Over the last week or so, I’ve been moving my writing/art workspace from the back room to the ‘front room’ which we never really used much. We got rid of the big, heavv lounge suite, and it’s amazing how much room that has freed up.

I’m looking forward to combining my writing with watching the wattle birds and honeyeaters hanging upside-down in the grevillea to reach the flowers, while magpies sing on the power wires until the willie wagtails gang up to shoo them and the crows away.
Talking of crows, there seem to be a lot more of them than previously. Twenty of them, what can be best described as ‘a murder of crows’, congregated on a neighbour’s lawn yesterday afternoon, and my morning walk was accompanied by a loud cacophony of ‘caw, caw, caws’ a sound that brings fond memories of walking to school along sandy short cuts through the bush. But how many crows is too many?

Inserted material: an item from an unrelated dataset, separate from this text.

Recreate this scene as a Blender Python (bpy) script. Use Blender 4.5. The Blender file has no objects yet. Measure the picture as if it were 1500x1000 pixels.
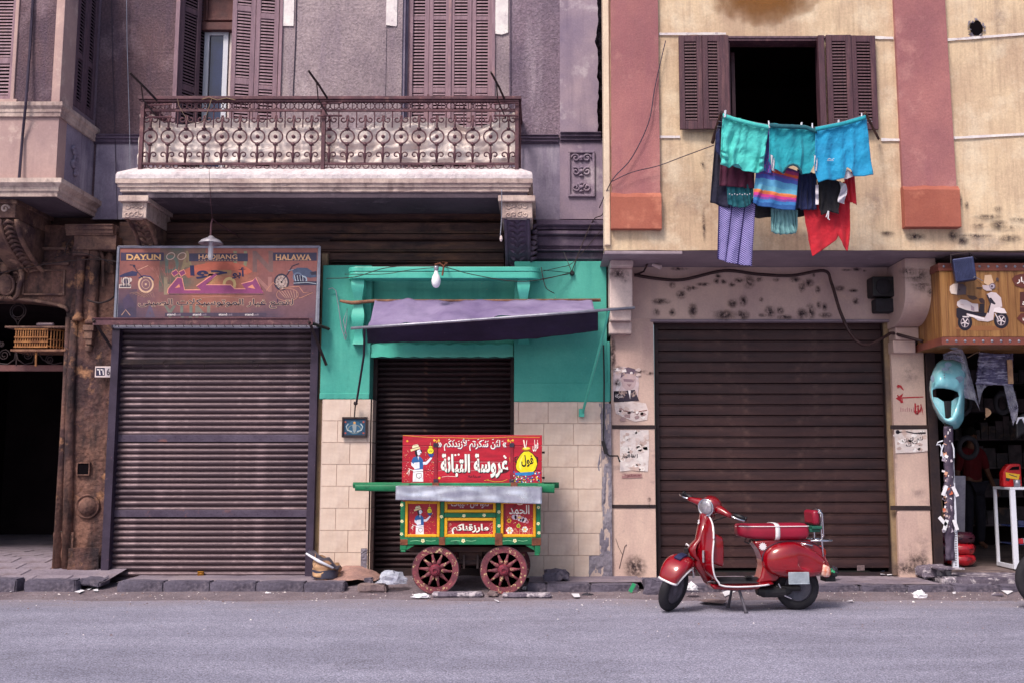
import bpy, bmesh, math, random
from mathutils import Vector, Matrix, noise
random.seed(7)
S = bpy.context.scene
COL = S.collection
# ------------------------------------------------------------------ camera
PITCH = math.radians(6.65); VPX = 796.0; FPX = 1500.0; CH = 1.43
cam = bpy.data.cameras.new('camera'); cam_o = bpy.data.objects.new('camera', cam); COL.objects.link(cam_o)
cam.sensor_width = 36; cam.lens = 36; cam.clip_end = 500; cam.clip_start = 0.05
cam.shift_x = -(VPX - 750) / 1500.0
cam_o.location = (0, 0, CH); cam_o.rotation_euler = (math.pi / 2 + PITCH, 0, 0)
S.camera = cam_o
# ------------------------------------------------------------------ light
SUN_EL = math.radians(52); SUN_AZ = math.radians(-32)      # from behind the camera, to its left
w = bpy.data.worlds.new('World'); S.world = w; w.use_nodes = True
nt = w.node_tree; bg = nt.nodes['Background']
sky = nt.nodes.new('ShaderNodeTexSky'); sky.sky_type = 'NISHITA'; sky.sun_disc = False
sky.sun_elevation = SUN_EL; sky.sun_rotation = math.radians(180) + SUN_AZ * -1
sky.dust_density = 4.0; sky.air_density = 1.0; sky.ozone_density = 1.0
nt.links.new(sky.outputs[0], bg.inputs[0]); bg.inputs[1].default_value = 0.092
sl = bpy.data.lights.new('sun', 'SUN'); sl.energy = 1.7; sl.angle = math.radians(15); sl.color = (1.0, 0.90, 0.82)
so = bpy.data.objects.new('sun', sl); COL.objects.link(so)
d = Vector((-math.sin(-SUN_AZ) * math.cos(SUN_EL), -math.cos(SUN_AZ) * math.cos(SUN_EL), math.sin(SUN_EL)))
so.rotation_euler = d.to_track_quat('Z', 'Y').to_euler(); so.location = (-4, -6, 12)
vs = S.view_settings; vs.view_transform = 'Standard'; vs.look = 'None'; vs.gamma = 1; vs.exposure = 0.80
try: vs.use_curve_mapping = False
except Exception: pass
S.cycles.max_bounces = 6
# ------------------------------------------------------------------ measuring helpers: photograph pixel + distance -> metres
CP, SP = math.cos(PITCH), math.sin(PITCH)
def P(px, py, Y):
    cx, cy = (px - VPX) / FPX, (500 - py) / FPX
    t = Y / (CP - cy * SP)
    return Vector((cx * t, Y, CH + (SP + cy * CP) * t))
def X(px, Y, py=500): return P(px, py, Y).x
def Z(py, Y): return P(796, py, Y).z
def G(px, py, z=0.0):
    cx, cy = (px - VPX) / FPX, (500 - py) / FPX
    t = (z - CH) / (SP + cy * CP)
    return Vector((cx * t, (CP - cy * SP) * t, z))
def crop(ox, oy, s): return lambda x, y: (ox + x / s, oy + y / s)
# ------------------------------------------------------------------ materials
def lin(h):
    r = [int(h[i:i + 2], 16) / 255 for i in (0, 2, 4)]
    return tuple(c / 12.92 if c <= .04045 else ((c + .055) / 1.055) ** 2.4 for c in r) + (1,)
MATS = {}
def mat(name, col, col2=None, rough=.85, metal=0.0, s1=1.2, c1=(.35, .65), fine=.12, sfine=45, bump=.25, sb=60, bd=.01,
        streak=None, ss=(7, 7, .5), sc=(.5, .75), sa=.6, stain=None, st=2.5, stc=(.56, .66), sta=.8, coat=0, spec=.4,
        stretch=None, trans=0, alpha=1, attr=False, emit=None, sheen=0, rand=0.0, sb2=0, bump2=0, world=False, grain=0):
    if name in MATS: return MATS[name]
    m = bpy.data.materials.new(name); m.use_nodes = True; MATS[name] = m
    t = m.node_tree; N = t.nodes; L = t.links; b = N['Principled BSDF']
    tc = N.new('ShaderNodeTexCoord')
    if world: geo = N.new('ShaderNodeNewGeometry')
    SRC = geo.outputs['Position'] if world else tc.outputs['Object']
    def nz(scale, det=6, vec=None, rg=.6):
        n = N.new('ShaderNodeTexNoise'); n.inputs['Scale'].default_value = scale; n.inputs['Detail'].default_value = det
        n.inputs['Roughness'].default_value = rg; L.new(vec or SRC, n.inputs['Vector']); return n.outputs['Fac']
    def mp(sc):
        q = N.new('ShaderNodeMapping'); q.inputs['Scale'].default_value = sc; L.new(SRC, q.inputs['Vector']); return q.outputs[0]
    def rng(fac, a, b_, lo=0, hi=1):
        r = N.new('ShaderNodeMapRange'); r.inputs[1].default_value = a; r.inputs[2].default_value = b_
        r.inputs[3].default_value = lo; r.inputs[4].default_value = hi; L.new(fac, r.inputs[0]); return r.outputs[0]
    def mix(fac, a, c, mode='MIX'):
        x = N.new('ShaderNodeMix'); x.data_type = 'RGBA'; x.blend_type = mode
        if hasattr(fac, 'node'): L.new(fac, x.inputs[0])
        else: x.inputs[0].default_value = fac
        for s, i in ((a, 6), (c, 7)):
            if hasattr(s, 'node'): L.new(s, x.inputs[i])
            else: x.inputs[i].default_value = s
        return x.outputs[2]
    vec = mp(stretch) if stretch else SRC
    c = lin(col)
    if attr:
        a = N.new('ShaderNodeVertexColor'); a.layer_name = 'Col'; c = a.outputs[0]
    if col2: c = mix(rng(nz(s1, 5, vec), *c1), c, lin(col2))
    if streak: c = mix(rng(nz(1, 5, mp(ss)), sc[0], sc[1], 0, sa), c, lin(streak))
    if stain: c = mix(rng(nz(st, 8, None, .68), stc[0], stc[1], 0, sta), c, lin(stain))
    if fine:
        f = rng(nz(sfine, 3, vec), .3, .7, 1 - fine, 1 + fine)
        g = N.new('ShaderNodeCombineColor'); [L.new(f, g.inputs[i]) for i in range(3)]
        c = mix(1.0, c, g.outputs[0], 'MULTIPLY')
    if grain:
        vo = N.new('ShaderNodeTexVoronoi'); vo.inputs['Scale'].default_value = grain; L.new(SRC, vo.inputs['Vector']); sp_ = N.new('ShaderNodeSeparateColor'); L.new(vo.outputs['Color'], sp_.inputs[0])
        f = rng(sp_.outputs[0], 0, 1, .62, 1.38); g = N.new('ShaderNodeCombineColor'); [L.new(f, g.inputs[i]) for i in range(3)]; c = mix(1.0, c, g.outputs[0], 'MULTIPLY')
    if rand:
        oi = N.new('ShaderNodeObjectInfo'); f = rng(oi.outputs['Random'], 0, 1, 1 - rand, 1 + rand * .6)
        g = N.new('ShaderNodeCombineColor'); [L.new(f, g.inputs[i]) for i in range(3)]
        c = mix(1.0, c, g.outputs[0], 'MULTIPLY')
    if hasattr(c, 'node'): L.new(c, b.inputs['Base Color'])
    else: b.inputs['Base Color'].default_value = c
    L.new(rng(nz(9, 4), .3, .7, max(rough - .08, 0), min(rough + .08, 1)), b.inputs['Roughness'])
    b.inputs['Metallic'].default_value = metal; b.inputs['Specular IOR Level'].default_value = spec
    b.inputs['Coat Weight'].default_value = coat; b.inputs['Coat Roughness'].default_value = .08
    b.inputs['Transmission Weight'].default_value = trans; b.inputs['Alpha'].default_value = alpha
    if sheen: b.inputs['Sheen Weight'].default_value = sheen
    if bump:
        bn = N.new('ShaderNodeBump'); bn.inputs['Strength'].default_value = bump; bn.inputs['Distance'].default_value = bd
        L.new(nz(sb, 5, vec), bn.inputs['Height']); last = bn
        if bump2:
            b2 = N.new('ShaderNodeBump'); b2.inputs['Strength'].default_value = bump2; b2.inputs['Distance'].default_value = .05
            L.new(nz(sb2, 6), b2.inputs['Height']); L.new(last.outputs[0], b2.inputs['Normal']); last = b2
        L.new(last.outputs[0], b.inputs['Normal'])
    if emit: b.inputs['Emission Color'].default_value = lin(emit[0]); b.inputs['Emission Strength'].default_value = emit[1]
    return m
M = {}
def dm(k, *a, **kw): M[k] = mat(k, *a, **kw)
# plasters
dm('stucco_brown', '6e555a', '524250', s1=.9, fine=.30, sfine=38, bump=.9, sb=38, bd=.02, streak='54455a', sa=.55, stain='a58d96', st=1.6, stc=(.55, .7), sta=.4)
dm('stucco_light', 'ab9a9e', '85767f', s1=.8, fine=.28, sfine=40, bump=.8, sb=40, bd=.018, streak='76677a', sa=.5, stain='cdbfc8', st=1.5, stc=(.54, .7), sta=.55)
dm('stucco_mid', '857280', '685a6c', s1=.8, fine=.28, sfine=40, bump=.9, sb=40, bd=.02, streak='b9a9b4', ss=(3, 3, .4), sc=(.55, .75), sa=.6, stain='5c4d60', st=2, sta=.4)
dm('plaster_smooth', 'a8949f', '83748a', s1=1.3, fine=.08, streak='6a5c72', sa=.6, stain='cfc3c9', st=3, sta=.5, bump=.3, sb=20)
dm('plaster_pink', 'c9a9a0', 'a68a89', s1=1.0, fine=.06, streak='93797c', sa=.45, stain='e2cdc0', st=2.2, sta=.5, bump=.25, sb=18)
dm('plaster_grey', '978da0', '746a80', s1=2.2, fine=.10, streak='cfc8d2', ss=(6, 6, .8), sa=.6, stain='6b6178', st=3, sta=.5, bump=.3, sb=18)
dm('moulding_pale', 'd2bdb2', 'a48d89', s1=2.5, fine=.14, sfine=30, streak='6d5657', ss=(9, 9, 1.2), sa=.65, stain='5d484c', st=4, stc=(.58, .7), sta=.7, bump=.5, sb=30)
dm('slab_white', 'e6dcdc', 'c5b8bd', s1=2.5, fine=.14, sfine=25, streak='9a8c93', ss=(7, 7, 1), sa=.4, stain='7b6d75', st=4, stc=(.62, .7), sta=.5, bump=.8, sb=14, bd=.02)
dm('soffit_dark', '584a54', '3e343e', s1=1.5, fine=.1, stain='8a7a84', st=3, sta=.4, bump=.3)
dm('frieze_brown', '5a3f39', '302226', s1=1.4, fine=.2, stretch=(1, 4, 7), streak='8c6248', ss=(2, 5, 9), sc=(.55, .75), sa=.4, stain='22191e', st=3, sta=.6, bump=.6, sb=10)
dm('frieze_purple', '64556a', '483c50', s1=2, fine=.14, stain='8d7d8a', st=3, sta=.4, streak='3b3040', sa=.5, bump=.5, sb=20)
dm('stone_brown', '7e5a4e', '452f33', s1=1.7, c1=(.4, .6), fine=.25, sfine=30, streak='1f161c', ss=(4, 4, 1.4), sc=(.46, .62), sa=.85, stain='b98663', st=3.4, stc=(.56, .68), sta=.75, bump=.9, sb=24, bd=.02, bump2=.5, sb2=7)
dm('stone_carved', '846456', '4a3437', s1=4, fine=.2, streak='33262b', ss=(8, 8, 3), sa=.7, stain='b8937c', st=5, sta=.5, bump=.6, sb=30)
dm('yellow_plaster', 'd9c0a0', 'b99c84', s1=1.1, c1=(.35, .7), fine=.09, streak='94796a', ss=(20, 20, 1.5), sc=(.46, .78), sa=.55, stain='e8d8be', st=2.4, stc=(.5, .68), sta=.6, bump=.35, sb=12, bd=.012, bump2=.25, sb2=3)
dm('pink_plaster', 'ac7270', '946064', s1=1.3, fine=.12, sfine=60, streak='955c66', ss=(5, 5, .6), sa=.5, stain='c8938c', st=2.2, sta=.4, bump=.5, sb=55)
dm('orange_plaster', 'ac6654', '9a5648', s1=2, fine=.08, streak='944f45', sa=.4, stain='d78f74', st=3, sta=.4, bump=.4, sb=50)
dm('cream_edge', 'ecd9c0', 'd7bfa8', s1=2, fine=.08, streak='a88f86', sa=.5, bump=.3)
dm('lilac_plaster', 'd2b6aa', 'b79c98', s1=1.2, fine=.05, streak='9a848e', sa=.3, stain='cfae9d', st=1.5, sta=.5, bump=.2, sb=12)
dm('soffit_lilac', '9a8a92', '7c6e7a', s1=1.0, fine=.05, stain='b8a9b3', st=1.5, sta=.4, bump=.2)
dm('pillar_cream', 'd8bcae', 'c2a49b', s1=1.4, fine=.08, streak='9f8284', ss=(4, 4, .8), sa=.45, stain='8b7178', st=3.6, stc=(.6, .72), sta=.6, bump=.25, sb=30)
dm('pillar_stage', 'e0ccc6', 'b59d9b', s1=3, fine=.08, stain='40333a', st=2.6, stc=(.58, .68), sta=.8, bump=.4, sb=20)
dm('green_plaster', '5ab8a6', '439f92', s1=1.1, fine=.05, streak='2a7f7a', ss=(4, 4, .7), sc=(.5, .75), sa=.6, stain='b9b3a0', st=4.5, stc=(.675, .69), sta=.75, bump=.3, sb=9, bd=.012, bump2=.15, sb2=3)
dm('green_gloss', '58c4b0', '46b3a0', s1=2, fine=.04, rough=.35, spec=.5, stain='2c8c79', st=4, stc=(.6, .7), sta=.4, bump=.12, sb=12)
dm('ochre_strip', 'a08765', '6d5a52', s1=2, fine=.1, streak='3a2f36', ss=(9, 9, .7), sa=.6, bump=.3)
dm('mortar_grey', '8d8792', '6f6878', s1=3, fine=.2, sfine=30, stain='a79ea8', st=5, sta=.5, bump=.8, sb=25, bd=.02)
dm('tile_ceramic', 'e0cdbf', 'cfb7a8', s1=3.5, fine=.05, sfine=25, rough=.38, spec=.5, stain='b9957f', st=4, stc=(.55, .72), sta=.4, streak='c0a9a6', sa=.3, bump=.08, sb=15, rand=.06)
dm('tile_joint', 'bda9a2', rough=.9)
dm('crack_dark', '2a2128', '55454c', s1=9, fine=.3, bump=1, sb=18, bd=.03)
dm('white_paint', 'efe9e6', 'd8cdd0', s1=6, fine=.06, stain='a08c98', st=8, stc=(.56, .66), sta=.7, bump=.4, sb=30)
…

The trouble is they have adapted to living in our throw-away society, and can always find bins overflowing with plastic-bagged food scraps, to tear open and spread around.
We have a lot of birds around where we live, unusual for a suburban area. Probably because we still have plenty of trees. Sadly, however the tall trees that used to attract the red-tailed black cockatoos to our little park have been cut down, but it is good to know that the cockies are still around. Some flew over the other day.
Of course, that’s the trouble, while we happily remove the habitat of birds like them, more enterprising creatures like crows, ibis and seagulls can live off our mess. Then when they breed up, we get calls to cull them. Though crows have always had rather a bad reputation, I like to see the ibis wandering around busily aerating our front lawn and think those of us who have lived near the ocean will always have a soft spot for seagulls. I’m still trying to get the ones in this painting right.